© JUNGE FREIHEIT Verlag GmbH & Co.  www.jungefreiheit.de  09/11 25. Februar 2011

Lockerungsübungen
Weltbürger in Uniform
Karl Heinzen

Die Bundeswehr erwägt, Freiwillige in Zukunft auch unter den in Deutschland lebenden Ausländern zu werben. Eine abschließende Entscheidung ist zwar noch nicht gefallen, doch dürfte es unumgänglich sein, diese Bevölkerungsgruppe in die Personalgewinnung einzubeziehen. Schließlich versiegt mit der Aussetzung der Wehrpflicht eine Quelle, aus der bislang ein Großteil der länger dienenden Soldaten geschöpft werden konnte, und im Wettbewerb mit zivilen Arbeitgebern gerät die einen unattraktiven und riskanten Job bietende Bundeswehr vor dem Hintergrund der demographischen Entwicklung immer mehr ins Hintertreffen.
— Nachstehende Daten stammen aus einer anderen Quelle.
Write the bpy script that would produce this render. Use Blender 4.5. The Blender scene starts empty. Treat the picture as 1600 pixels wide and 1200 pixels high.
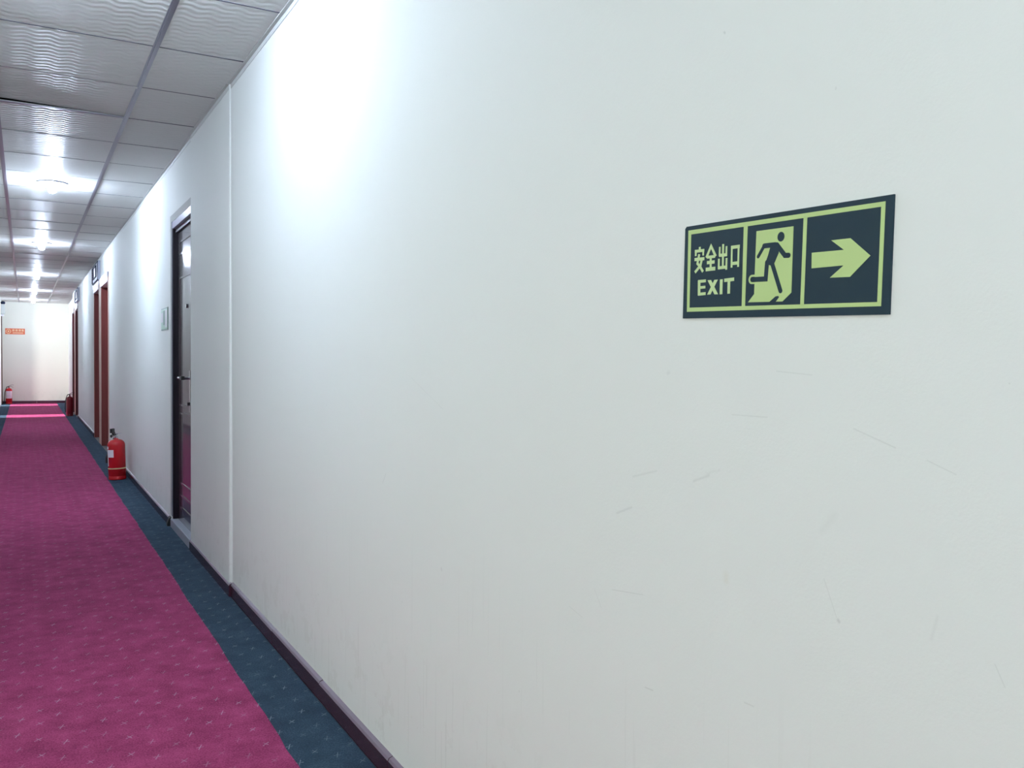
import bpy, bmesh, math, random
from mathutils import Vector, Matrix
random.seed(7)
PI = math.pi
SC = bpy.context.scene
COL = SC.collection

# ------------------------------------------------------------------ camera
FPX, YAW, PITCH, ROLL = 1341.68, 0.515739, 0.0269133, 0.0096015
fw = Vector((math.sin(YAW)*math.cos(PITCH), math.cos(YAW)*math.cos(PITCH), -math.sin(PITCH)))
rt = Vector((math.cos(YAW), -math.sin(YAW), 0)); up = rt.cross(fw)
r2 = rt*math.cos(ROLL) + up*math.sin(ROLL); u2 = up*math.cos(ROLL) - rt*math.sin(ROLL)
cam = bpy.data.cameras.new('camera'); co = bpy.data.objects.new('camera', cam); COL.objects.link(co)
m = Matrix(((r2.x, u2.x, -fw.x, -0.8315), (r2.y, u2.y, -fw.y, 0), (r2.z, u2.z, -fw.z, 1.1079), (0, 0, 0, 1)))
co.matrix_world = m
cam.sensor_width = 36; cam.lens = FPX/1600*36; cam.clip_start = .02
SC.camera = co
# ------------------------------------------------------------------ world, light, exposure
w = bpy.data.worlds.new('world'); SC.world = w; w.use_nodes = True
w.node_tree.nodes['Background'].inputs[0].default_value = (.95, .97, 1, 1)
w.node_tree.nodes['Background'].inputs[1].default_value = .8
sl = bpy.data.lights.new('sun', 'SUN'); sl.energy = 9; sl.angle = .01; sl.color = (1, .95, .9)
so = bpy.data.objects.new('sun', sl); COL.objects.link(so)
so.rotation_euler = Vector((1, 0, -1.62)).to_track_quat('-Z', 'Y').to_euler(); so.location = (-6, 18, 8)
al = bpy.data.lights.new('window_daylight', 'AREA'); al.shape = 'RECTANGLE'; al.size = .3; al.size_y = 1.9; al.energy = 38; al.color = (1, .97, .95)
ao = bpy.data.objects.new('window_daylight', al); COL.objects.link(ao)
ao.location = (-2.6, 21.5, 1.15); ao.rotation_euler = Vector((1, .75, 0)).to_track_quat('-Z', 'Y').to_euler()
bl = bpy.data.lights.new('added_lobby_fill', 'AREA'); bl.shape = 'RECTANGLE'; bl.size = 4.2; bl.size_y = 1.3; bl.energy = 76; bl.color = (.92, .98, .965)
bo = bpy.data.objects.new('added_lobby_fill', bl); COL.objects.link(bo)      # unseen fill lamp, added to brighten the near wall
bo.location = (-4.2, .3, 1.75); bo.rotation_euler = Vector((1, .38, .30)).to_track_quat('-Z', 'Y').to_euler()
SC.view_settings.view_transform = 'Standard'; SC.view_settings.look = 'None'
SC.view_settings.gamma = 1; SC.view_settings.use_curve_mapping = False
SC.view_settings.exposure = 0.24
BULB = 1130.0
BULB_COL = (.67, .79, 1.0)

H = 2.3696; XC = -.3628; TW = .5892; Y0 = 3.7835; XL = -1.315; YE = 23.2; YB = -3.0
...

Wichtig ist nun, daß hier wie bei der Streitkräftereform insgesamt nicht halbherzig vorgegangen wird. Der bekanntgewordene Vorschlag scheint die Rekrutierungsmöglichkeit auf Bürger von EU-Staaten oder zumindest von Ländern, deren Bildungsabschlüsse bei uns anerkannt sind, einschränken zu wollen. Dies dürfte jedoch einer Prüfung, ob dadurch nicht vielleicht Antidiskriminierungsvorschriften verletzt werden, kaum standhalten und hieße zudem, ohne sachlichen Grund junge Menschen aus anderen Weltregionen auszugrenzen.

Der global ausgerichteten Bundeswehr steht ein Wandel ihres Leitbildes ins Haus.

Das Gesicht der Streitkräfte würde sich durch eine derartige Öffnung jedenfalls kaum verändern. Bereits heute tragen zahlreiche inländische Inländer mit Migrationshintergrund die Uniform der Bundeswehr. Sie dürften hinsichtlich Mentalität, Sozialisation und Kultur inländischen Ausländern zumeist näherstehen als inländischen Inländern ohne Migrationshintergrund. Die Integration inländischer Ausländer in die Bundeswehr wäre wiederum ein erster Schritt, um die Personalgewinnung letztlich auch auf ausländische Ausländer auszuweiten. Vor allem junge Menschen aus den Einsatzgebieten dürften hier von Interesse ein, da sie die unerläßliche interkulturelle Kompetenz bereits mitbringen, die aus Deutschland stammenden Soldaten erst mühsam anzutrainieren ist.

Der heute global ausgerichteten Bundeswehr steht somit auch ein Wandel ihres Leitbildes ins Haus. Der „Staatsbürger in Uniform“ war in einer Zeit angemessen, in der es hieß, zur Landesverteidigung gegen eine Bedrohung aus dem Osten gewappnet zu sein. Nun, da sie im Auslandseinsatz steht, hat die Bundeswehr auf den Weltbürger in Uniform zu setzen.